Google has pulled a lot of pranks in its day, but this has got to be the worst one. The idea was called "Mic Drop:" a special send button in Gmail that would replace your signature with a Gif of one of Despicable Me's minions dropping a mic, the idea being that once you sent that email you wouldn't be able to receive any responses. The company decided to implement it with a little Mic Drop button right next to the normal "send" button, without much in the way of explanation. So people started clicking it by accident and inadvertently ruining their careers/lives. Fun!

Problems started immediately: you can take a look at Andy Baio's twitter for some of the more egregious ones. The Guardian points to a poster on a Google help forum who described how Google's fun little feature cost them their job:

"Thanks to Mic Drop I just lost my job. I am a writer and had a deadline to meet. I sent my articles to my boss and never heard back from her. I inadvertently sent the email using the "Mic Drop" send button.There were corrections that needed to be made on my articles and I never received her replies. My boss took offense to the Mic Drop animation and assumed that I didn't reply to her because I thought her input was petty (hence the Mic Drop). I just woke up to a very angry voicemail from her which is how I found out about this "hilarious" prank."

The company disabled the feature with a mea culpa on blogspot: "Well, it looks like we pranked ourselves this year. Due to a bug, the Mic Drop feature inadvertently caused more headaches than laughs. We’re truly sorry. The feature has been turned off. If you are still seeing it, please reload your Gmail page."

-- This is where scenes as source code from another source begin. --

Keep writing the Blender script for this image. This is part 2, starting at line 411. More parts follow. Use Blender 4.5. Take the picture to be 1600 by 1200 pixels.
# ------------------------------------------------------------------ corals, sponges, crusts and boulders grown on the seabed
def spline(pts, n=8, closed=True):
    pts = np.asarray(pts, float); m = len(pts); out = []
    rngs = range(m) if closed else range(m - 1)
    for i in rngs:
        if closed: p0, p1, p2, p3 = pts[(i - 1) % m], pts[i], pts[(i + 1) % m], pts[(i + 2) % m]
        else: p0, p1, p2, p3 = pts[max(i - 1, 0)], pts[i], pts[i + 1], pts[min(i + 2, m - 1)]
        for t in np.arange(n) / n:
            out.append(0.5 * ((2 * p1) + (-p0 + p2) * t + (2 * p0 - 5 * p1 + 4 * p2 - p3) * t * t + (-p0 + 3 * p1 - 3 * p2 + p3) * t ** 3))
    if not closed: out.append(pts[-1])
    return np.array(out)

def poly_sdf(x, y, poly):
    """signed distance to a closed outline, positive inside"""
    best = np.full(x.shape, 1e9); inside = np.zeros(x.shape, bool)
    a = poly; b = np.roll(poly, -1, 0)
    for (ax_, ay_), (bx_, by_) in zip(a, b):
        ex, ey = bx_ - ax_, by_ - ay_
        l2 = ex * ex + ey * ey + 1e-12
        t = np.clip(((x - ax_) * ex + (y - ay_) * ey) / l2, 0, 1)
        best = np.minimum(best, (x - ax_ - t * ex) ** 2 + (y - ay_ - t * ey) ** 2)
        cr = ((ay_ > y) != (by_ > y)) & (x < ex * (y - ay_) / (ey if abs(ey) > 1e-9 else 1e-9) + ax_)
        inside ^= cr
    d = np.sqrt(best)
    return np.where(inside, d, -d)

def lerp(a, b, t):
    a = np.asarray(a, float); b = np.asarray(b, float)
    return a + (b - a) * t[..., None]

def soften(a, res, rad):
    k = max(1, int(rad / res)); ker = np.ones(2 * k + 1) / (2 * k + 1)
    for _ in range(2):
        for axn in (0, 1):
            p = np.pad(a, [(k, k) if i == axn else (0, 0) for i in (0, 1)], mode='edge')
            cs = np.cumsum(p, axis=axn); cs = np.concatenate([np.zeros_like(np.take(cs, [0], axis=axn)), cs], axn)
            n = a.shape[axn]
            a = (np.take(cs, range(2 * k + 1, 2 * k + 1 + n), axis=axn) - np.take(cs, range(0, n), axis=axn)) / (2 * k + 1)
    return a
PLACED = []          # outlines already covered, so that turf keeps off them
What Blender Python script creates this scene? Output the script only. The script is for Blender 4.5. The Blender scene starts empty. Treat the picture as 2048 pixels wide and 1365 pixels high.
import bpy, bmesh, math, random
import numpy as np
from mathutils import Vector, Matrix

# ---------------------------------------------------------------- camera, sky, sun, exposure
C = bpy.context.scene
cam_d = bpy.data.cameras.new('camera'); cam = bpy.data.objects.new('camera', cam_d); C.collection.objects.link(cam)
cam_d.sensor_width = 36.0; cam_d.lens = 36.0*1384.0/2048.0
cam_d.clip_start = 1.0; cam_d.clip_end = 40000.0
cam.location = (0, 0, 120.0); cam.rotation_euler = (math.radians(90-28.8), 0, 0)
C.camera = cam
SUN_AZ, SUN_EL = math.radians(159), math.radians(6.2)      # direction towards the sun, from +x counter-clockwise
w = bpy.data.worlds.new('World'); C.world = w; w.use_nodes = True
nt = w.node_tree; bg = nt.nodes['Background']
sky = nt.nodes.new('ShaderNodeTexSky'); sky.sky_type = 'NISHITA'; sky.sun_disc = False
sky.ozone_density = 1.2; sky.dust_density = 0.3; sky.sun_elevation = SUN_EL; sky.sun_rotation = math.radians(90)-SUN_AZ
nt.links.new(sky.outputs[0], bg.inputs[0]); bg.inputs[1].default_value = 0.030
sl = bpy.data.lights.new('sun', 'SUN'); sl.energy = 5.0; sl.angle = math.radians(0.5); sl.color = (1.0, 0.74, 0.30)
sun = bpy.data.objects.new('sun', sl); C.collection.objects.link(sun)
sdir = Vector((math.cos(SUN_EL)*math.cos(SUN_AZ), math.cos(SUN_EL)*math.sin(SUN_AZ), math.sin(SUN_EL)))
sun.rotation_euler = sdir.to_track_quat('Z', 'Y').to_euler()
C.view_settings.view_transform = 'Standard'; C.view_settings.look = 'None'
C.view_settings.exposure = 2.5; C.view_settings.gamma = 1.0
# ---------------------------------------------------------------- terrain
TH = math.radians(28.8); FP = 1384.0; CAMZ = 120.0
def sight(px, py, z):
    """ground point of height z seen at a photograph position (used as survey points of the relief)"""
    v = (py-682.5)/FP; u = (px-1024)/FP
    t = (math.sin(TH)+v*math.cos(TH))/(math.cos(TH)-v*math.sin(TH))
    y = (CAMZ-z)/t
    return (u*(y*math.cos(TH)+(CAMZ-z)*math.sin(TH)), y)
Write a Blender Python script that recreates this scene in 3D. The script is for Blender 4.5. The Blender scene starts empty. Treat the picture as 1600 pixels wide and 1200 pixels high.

It's indicative of how Google continues to awkwardly accept its role as the most powerful information company on Earth. Google is fun! The annual glut of pranks seem to say. We're wacky and innovative, making fun of ourselves and you at the same time! The company usually doubles down, actually developing the joke products as proof of just how committed they are to the idea of tech that can be fun. But, as Mic Drop's catastrophic hour or so proves, that doesn't always jive with a company that runs a mail service that more than 1 Billion people depend on for daily communication. Google is a utility, essentially. It's like if an electric company decided to pull an April Fool's prank where it sent power surges through all your outlets.

Remember one of Google's unofficial mottoes: Move Fast, Break Things? Fun for a scrappy startup, less so for a corporate giant. In this case, the "things broken" are regular people who thought they could depend on Gmail. Whoops.